Mnangagwa in his Twitter post didn’t mention the violence, saying only that he is returning “in light of the economic situation.”
The first priority, he said, “is to get Zimbabwe calm, stable and working again.”
At Davos, he planned to appeal for foreign investment and loans to the southern African nation, but the visit had been expected to be a challenge. His Davos visit a year ago came shortly after he took over from longtime, repressive leader Robert Mugabe, a move cheered by Zimbabweans and the international community.
A year of troubles in which his administration failed to improve the collapsed economy, narrowly won a disputed election and violently put down anti-government protests has caused widespread concern.
Growing frustration over rising inflation, a severe currency crisis and fuel lines that stretch for miles finally snapped after Mnangagwa announced the fuel price increase.
Civic leaders called for Zimbabweans to stay at home for three days in protest. Other people took to the streets. Some looted, in desperation or anger. The military was called in, and with Mnangagwa overseas, the hard-line former military commander and Vice President Constantino Chiwenga was left in charge. A crackdown began.
More than 600 people have been arrested, among them a prominent pastor and activist, Evan Mawarire, who has supported peaceful protests on social media and now faces a possible 20 years in prison on a subversion charge. More than 400 people have been denied bail, said his lawyer, Beatrice Mtetwa. She said she will apply for bail at the High Court Monday. She said described the case against Mawarire as a “travesty of justice.”

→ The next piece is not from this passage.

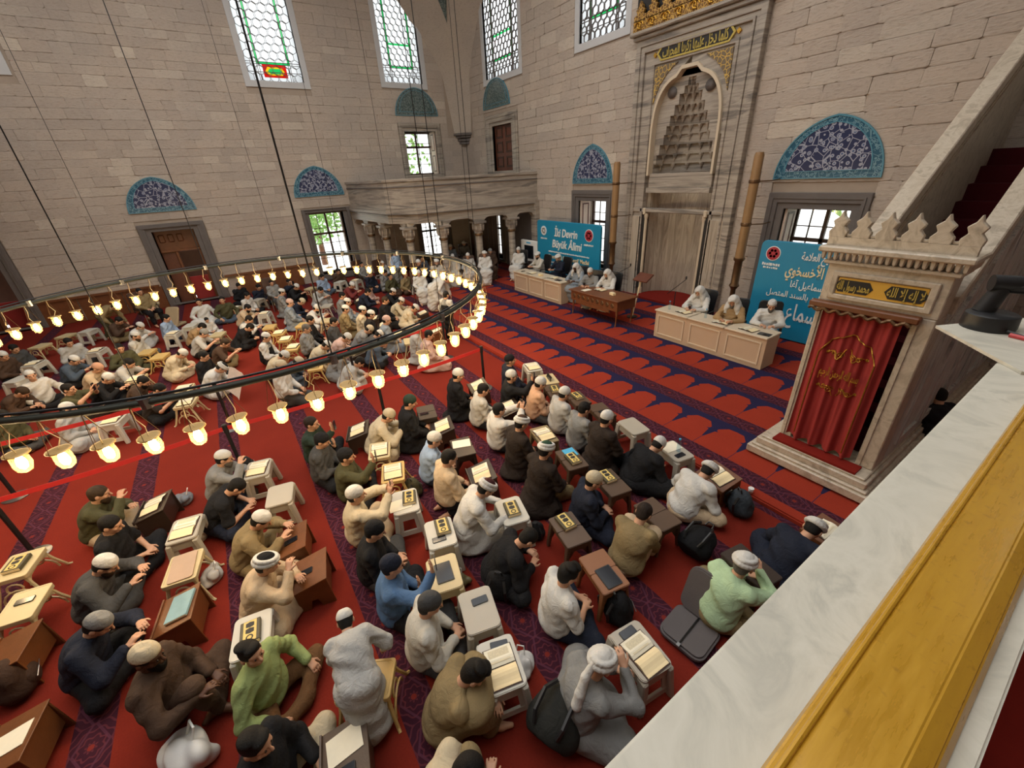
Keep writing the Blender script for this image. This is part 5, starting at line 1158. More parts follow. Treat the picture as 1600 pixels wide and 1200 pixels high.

Mawarire has called it “heartbreaking” to see the new government acting like that of former leader Mugabe, who stepped down under military pressure in late 2017 and was succeeded by former protege Mnangagwa.
In what critics have called an attempt to cover up abuses, the government in the past few days has imposed an Internet shutdown across the country. On Monday, the High Court will hear a case challenging the Internet restrictions. Although access to the Internet is back, social media outlets such as Facebook, Twitter and Whatsapp are still blocked.
Jacob Mafume, spokesman for the opposition Movement for Democratic Change party, said Mnangagwa’s return “was long overdue, in the first place he was not supposed to travel abroad when the country was burning from the economic and political crisis. ... However, we don’t have confidence that his return will solve anything unless he opens lines of communication. What is needed is political dialogue but Mnangagwa has been avoiding us.”
The Zimbabwe Catholic Bishops’ Conference last week lamented the government’s “intolerant handling of dissent” and its failure to halt economic collapse, concluding that “our country is going through one of the most trying periods in its history.”